And what if someone makes a change to an interface, or they inject a network into a routing protocol  or they change some other line that I had to "ignore" in order to get that config to comply with the new baseline?  I'd never know about it. 

To me the feature you suggest we use is exactly what we are doing with Policy Violations Config Compliance Checker.  So now I'm afraid that Baseline and Policy Violations Config Compliance Checker will both morph into one and we will be stuck retooling our Config Management process.

I agree with Thoar500, this functionality is crucial.  I have almost 800 nodes, spread across multiple hardware types, vendors, and versions of code.  Creating a baseline for each is a huge job that would need to be repeated any time changes are made.  We have some devices, that there are changes on a daily basis, others that don't change except during quarterly maintenance.  Staff is our most precious resource and we are now going to have to devote more time to this.

Maybe it is time to look for other solutions.

The scenario you described with the legacy baselining is an exceptionally rare situation.  It appears to me that you guys actually built a process very closely around the capabilities of NCM, so it is obviously a pain if the tool changes.  In the field I would say 98% of NCM owners just ignored the baseline feature completely because it wasn't well suited to what most people needed to do.  Given that uptake was poor the NCM team seems to have tried to align the new baseline workflow with the kind of feedback that people were giving them, one being that the all or nothing baseline violation thing didn't make sense for the majority of them in environments with configs that are continuously moving forward.  Nothing you described in your old workflow sounds impossible now, but the specific workflow you had and the specific reports you used will likely need to be reworked to align them with the new features.  I do think you are correct in that there is a lot more overlap now between baselines and policy violations.
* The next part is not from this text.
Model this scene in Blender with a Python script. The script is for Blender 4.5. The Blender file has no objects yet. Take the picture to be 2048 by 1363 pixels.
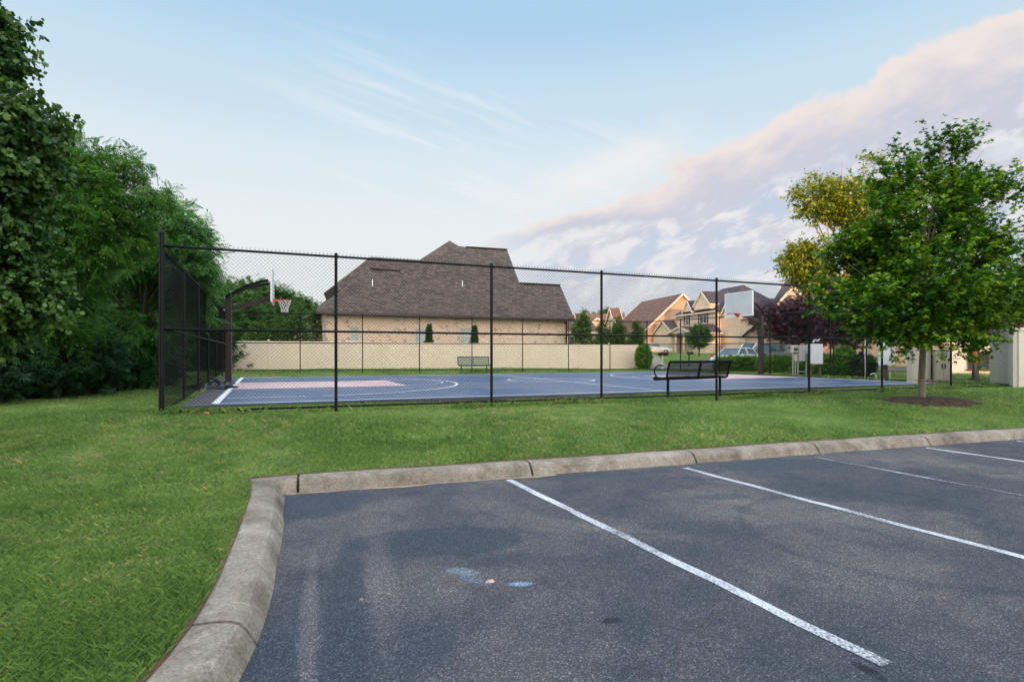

I'd say this is a good argument for testing out new releases in a lab/eval before deploying them to the prod instance, so you can see where changes might impact your existing workflows and you have time to plan out how you will handle the change.  Probably a good idea to revisit the decision process for the old work flow, how much of that was actually driven by your requirements from the auditor and how much of it was driven by the way the tool worked at that time?  I suspect you can probably cook up some new reports that give you the same level of visibility into changes as you had before, but it might take some time to work it all out.